After feeling more or less on top of the Server during the two weeks I worked on it, it made sense that the last day would be a stressful headache whilst I tried to get the last test to pass. It finally did, everything was green, I felt an enormous sense of relief. There were parts I was relatively happy with, and parts I would have like to work on further had I had the time. But on the whole, it worked, I don’t think it was a disaster and it was finished.

I had my IPM yesterday, got lots of really useful feedback and then said cheerio to Java. I now begin on Clojure.

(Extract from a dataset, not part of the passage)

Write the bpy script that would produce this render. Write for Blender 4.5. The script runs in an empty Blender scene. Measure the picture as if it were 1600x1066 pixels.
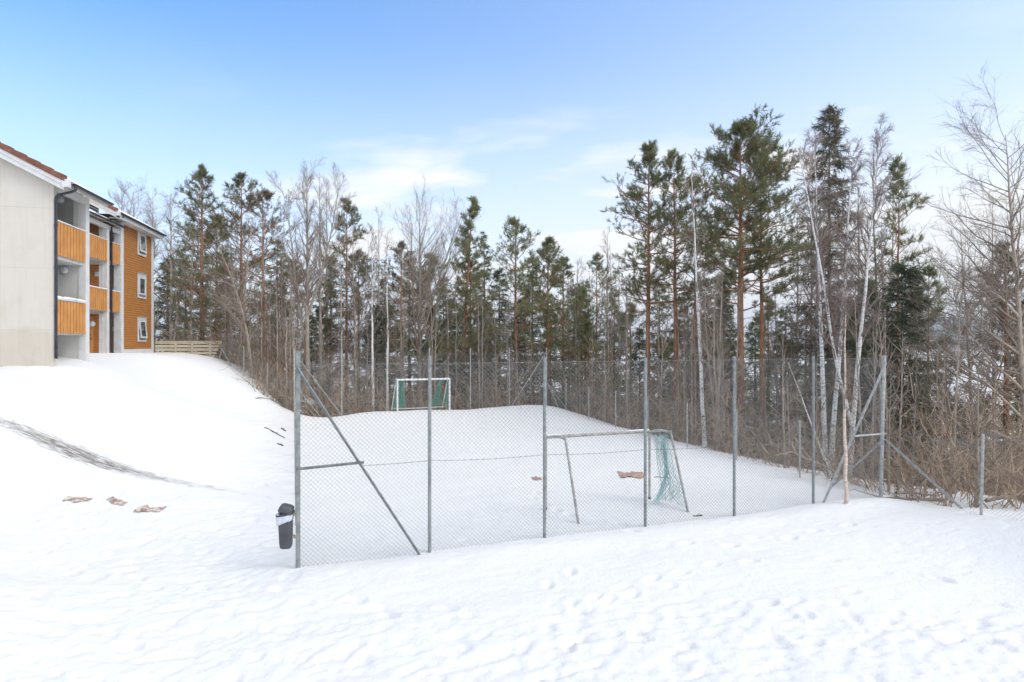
import bpy, math, random
import numpy as np
from mathutils import Vector, Matrix
R = math.radians
SC = bpy.context.scene
COL = SC.collection
F = 940.0            # focal length in photograph pixels (1600 wide)
HZ = 536.0           # horizon row
CAMZ = 4.3

def at(px, d):       # ground position seen in column px at depth d
    return ((px - 800.0) * d / F, d)
def zat(py, d):
    return CAMZ - (py - HZ) * d / F

# ------------------------------------------------------------------ materials
def new_mat(name):
    m = bpy.data.materials.new(name); m.use_nodes = True
    nt = m.node_tree
    return m, nt, nt.nodes['Principled BSDF']
def N(nt, t, **kw):
    n = nt.nodes.new(t)
    for k, v in kw.items():
        if hasattr(n, k): setattr(n, k, v)
        else: n.inputs[k].default_value = v
    return n
def ramp(nt, fac, stops):
    r = nt.nodes.new('ShaderNodeValToRGB')
    e = r.color_ramp.elements
    while len(e) < len(stops): e.new(0.5)
    for i, (p, c) in enumerate(stops):
        e[i].position = p; e[i].color = (c[0], c[1], c[2], 1) if len(c) == 3 else c
    nt.links.new(fac, r.inputs[0])
    return r
def noisy(name, c1, c2, scale=4, detail=6, rough=.7, bump=.0, bscale=30, metallic=0, stretch=None, lo=.35, hi=.65, spec=.3, bdist=.02, rand=0.0):
    m, nt, b = new_mat(name)
    tc = N(nt, 'ShaderNodeTexCoord'); mp = N(nt, 'ShaderNodeMapping')
    if stretch: mp.inputs['Scale'].default_value = stretch
    nt.links.new(tc.outputs['Object'], mp.inputs[0])
    no = N(nt, 'ShaderNodeTexNoise'); no.inputs['Scale'].default_value = scale; no.inputs['Detail'].default_value = detail
    nt.links.new(mp.outputs[0], no.inputs['Vector'])
    r = ramp(nt, no.outputs[0], [(lo, c1), (hi, c2)])
    out = r.outputs[0]
    if rand > 0:
        oi = N(nt, 'ShaderNodeObjectInfo'); hs = N(nt, 'ShaderNodeHueSaturation')
        mr = N(nt, 'ShaderNodeMapRange'); mr.inputs[3].default_value = 1 - rand; mr.inputs[4].default_value = 1 + rand
        nt.links.new(oi.outputs['Random'], mr.inputs[0]); nt.links.new(mr.outputs[0], hs.inputs['Value'])
        nt.links.new(out, hs.inputs['Color']); out = hs.outputs[0]
    nt.links.new(out, b.inputs['Base Color'])
    b.inputs['Roughness'].default_value = rough; b.inputs['Metallic'].default_value = metallic
    b.inputs['Specular IOR Level'].default_value = spec
    if bump > 0:
        n2 = N(nt, 'ShaderNodeTexNoise'); n2.inputs['Scale'].default_value = bscale; n2.inputs['Detail'].default_value = 5
        nt.links.new(mp.outputs[0], n2.inputs['Vector'])
        bp = N(nt, 'ShaderNodeBump'); bp.inputs['Strength'].default_value = bump; bp.inputs['Distance'].default_value = bdist
        nt.links.new(n2.outputs[0], bp.inputs['Height']); nt.links.new(bp.outputs[0], b.inputs['Normal'])
    return m

M = {}
M['steel'] = noisy('galvanised_steel', (.20,.215,.21), (.30,.315,.305), 9, rough=.65, metallic=0, bump=.1)
M['steel_pale'] = noisy('weathered_steel', (.33,.335,.32), (.50,.50,.475), 12, rough=.7, metallic=0, bump=.15)
M['wire'] = noisy('chain_link_wire', (.19,.20,.20), (.27,.28,.28), 3, rough=.55, metallic=.1)
M['goal'] = noisy('worn_aluminium', (.30,.28,.25), (.50,.48,.45), 8, rough=.55, metallic=.2, bump=.1)
M['goal_white'] = noisy('white_painted_tube', (.68,.70,.70), (.82,.83,.82), 6, rough=.45)
M['net_dark'] = noisy('dark_green_net', (.17,.32,.29), (.28,.45,.42), 6, rough=.8)
M['net_pale'] = noisy('pale_turquoise_net', (.42,.64,.62), (.58,.78,.75), 10, rough=.8)
M['net_green'] = noisy('bright_green_net', (.05,.28,.20), (.12,.42,.32), 6, rough=.8)
M['bin'] = noisy('dark_grey_plastic', (.055,.055,.062), (.085,.085,.095), 5, rough=.42, spec=.5)
M['bin_in'] = noisy('black_plastic', (.02,.02,.022), (.03,.03,.033), 5, rough=.5)
M['bag'] = noisy('white_plastic_bag', (.50,.52,.56), (.74,.76,.80), 14, rough=.35, bump=.6, bscale=22, spec=.5)
M['brass'] = noisy('bare_metal_bracket', (.45,.38,.26), (.62,.56,.44), 15, rough=.5, metallic=.4)
M['concrete'] = noisy('painted_concrete', (.56,.54,.495), (.63,.61,.565), 1.1, detail=9, rough=.9, bump=.12, bscale=14, lo=.3, hi=.6)
M['concrete_dark'] = noisy('raw_concrete', (.33,.31,.28), (.40,.38,.345), 1.8, detail=8, rough=.95, bump=.15, bscale=20)
M['white'] = noisy('white_painted_wood', (.62,.61,.58), (.70,.69,.67), 3, rough=.6)
M['orange'] = noisy('orange_painted_siding', (.41,.165,.036), (.46,.19,.042), 1.6, detail=8, rough=.65, stretch=(1,1,3), bump=.1, bscale=40)
M['orange_gap_shade'] = noisy('painted_gap_shade', (.22,.085,.02), (.29,.115,.026), 3, rough=.8)  # darkened orange backing: shadow between the boards put into the colour
M['panel'] = noisy('light_orange_boards', (.54,.235,.065), (.64,.295,.09), 2, detail=7, rough=.65)
M['black'] = noisy('black_steel_gutter', (.018,.02,.026), (.035,.038,.048), 6, rough=.35, spec=.5)
M['tile'] = noisy('brown_clay_tile', (.16,.065,.042), (.28,.115,.075), 5, rough=.85, bump=.3)
M['tile_dark'] = noisy('black_roof_tile', (.022,.022,.025), (.05,.05,.055), 5, rough=.6)
M['deckwood'] = noisy('pale_impregnated_wood', (.58,.50,.35), (.74,.66,.50), 3, detail=8, rough=.75, stretch=(1,1,6))
M['cardboard'] = noisy('wet_cardboard', (.27,.19,.145), (.60,.52,.46), 9, detail=8, rough=.9, bump=.4, lo=.4, hi=.6)
M['cardboard_in'] = noisy('soaked_cardboard', (.28,.17,.12), (.50,.35,.27), 9, detail=8, rough=.9, bump=.4)
M['log'] = noisy('dark_rotten_wood', (.05,.035,.025), (.14,.11,.09), 12, rough=.9, bump=.4)
M['lampwhite'] = noisy('frosted_lamp_glass', (.72,.72,.70), (.82,.82,.80), 5, rough=.3)
M['greyplastic'] = noisy('light_grey_plastic', (.42,.43,.44), (.5,.51,.52), 5, rough=.5)
m, nt, b = new_mat('stained_concrete')
tc = N(nt, 'ShaderNodeTexCoord'); no = N(nt, 'ShaderNodeTexNoise'); no.inputs['Scale'].default_value = 1.3; no.inputs['Detail'].default_value = 9; no.inputs['Roughness'].default_value = .65; nt.links.new(tc.outputs['Object'], no.inputs['Vector'])
mp = N(nt, 'ShaderNodeMapping'); mp.inputs['Scale'].default_value = (5, 5, .35); nt.links.new(tc.outputs['Object'], mp.inputs[0]); n2 = N(nt, 'ShaderNodeTexNoise'); n2.inputs['Scale'].default_value = 1.2; n2.inputs['Detail'].default_value = 6; nt.links.new(mp.outputs[0], n2.inputs['Vector'])
r1 = ramp(nt, no.outputs[0], [(.3, (.60,.545,.465)), (.48, (.645,.59,.51)), (.75, (.665,.615,.54))]); r2 = ramp(nt, n2.outputs[0], [(.36, (.955,.95,.935)), (.52, (1,1,1))])
mx = N(nt, 'ShaderNodeMix', data_type='RGBA', blend_type='MULTIPLY'); mx.inputs[0].default_value = 1; nt.links.new(r1.outputs[0], mx.inputs[6]); nt.links.new(r2.outputs[0], mx.inputs[7])
sx = N(nt, 'ShaderNodeSeparateXYZ'); nt.links.new(tc.outputs['Object'], sx.inputs[0]); za = N(nt, 'ShaderNodeMath', operation='MULTIPLY_ADD'); nt.links.new(no.outputs[0], za.inputs[0]); za.inputs[1].default_value = .6; nt.links.new(sx.outputs[2], za.inputs[2])
zr = N(nt, 'ShaderNodeMapRange'); zr.inputs[1].default_value = 5.15; zr.inputs[2].default_value = 4.95; zr.inputs[4].default_value = .75; nt.links.new(za.outputs[0], zr.inputs[0])
m2 = N(nt, 'ShaderNodeMix', data_type='RGBA', blend_type='MULTIPLY'); nt.links.new(zr.outputs[0], m2.inputs[0]); nt.links.new(mx.outputs[2], m2.inputs[6]); m2.inputs[7].default_value = (.90,.87,.81,1); nt.links.new(m2.outputs[2], b.inputs['Base Color']); b.inputs['Roughness'].default_value = .9
bp = N(nt, 'ShaderNodeBump'); bp.inputs['Strength'].default_value = .15; bp.inputs['Distance'].default_value = .02; nt.links.new(no.outputs[0], bp.inputs['Height']); nt.links.new(bp.outputs[0], b.inputs['Normal']); M['gable'] = m
M['joint'] = noisy('formwork_joint_line', (.53,.49,.43), (.58,.54,.48), 3, rough=.9)
M['snowcap'] = noisy('lying_snow', (.84,.86,.88), (.90,.91,.92), 3, rough=.9, bump=.3, bscale=9)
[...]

Today I worked through the Clojure koans and have had a few thoughts:

  1. It’s really nice to be using vim again. I’d say my history with vim has been pretty standard. When I first started everything felt like a battle. Then vim and I became tentative friends. Then I started to realise all the cool things vim could do and tried to use them. That’s more or less where I still am. I use vim, but I don’t think I use it as well as I could. There are features I don’t use that often, like recording mode, that I would like to. There are some shortcuts I don’t know. I’m looking forward to using it with Clojure because I hope I’ll get better with it along the way. Plus I got the rainbow parantheses plugin and now it looks even better than before.

  2. I did not expect Clojure to feel so different. I guess I’ve only really used three languages before. I started with Ruby, then did a few weeks of Javascript, and then did Java. These weren’t so different and, as such, if you asked me to write a loop it wouldn’t take that long for me to figure it out. With Clojure, I’m still not entirely sure where to start. I’m going to start on the Roman Numerals kata tomorrow and I’m sure where to begin. This is fun, and challenging, and a little weird, but good.

So that’s pretty much where I am after my first day of Clojure. According to the koans I have achieved clojure enlightenment, so I’m sure Roman Numerals will be a breeze.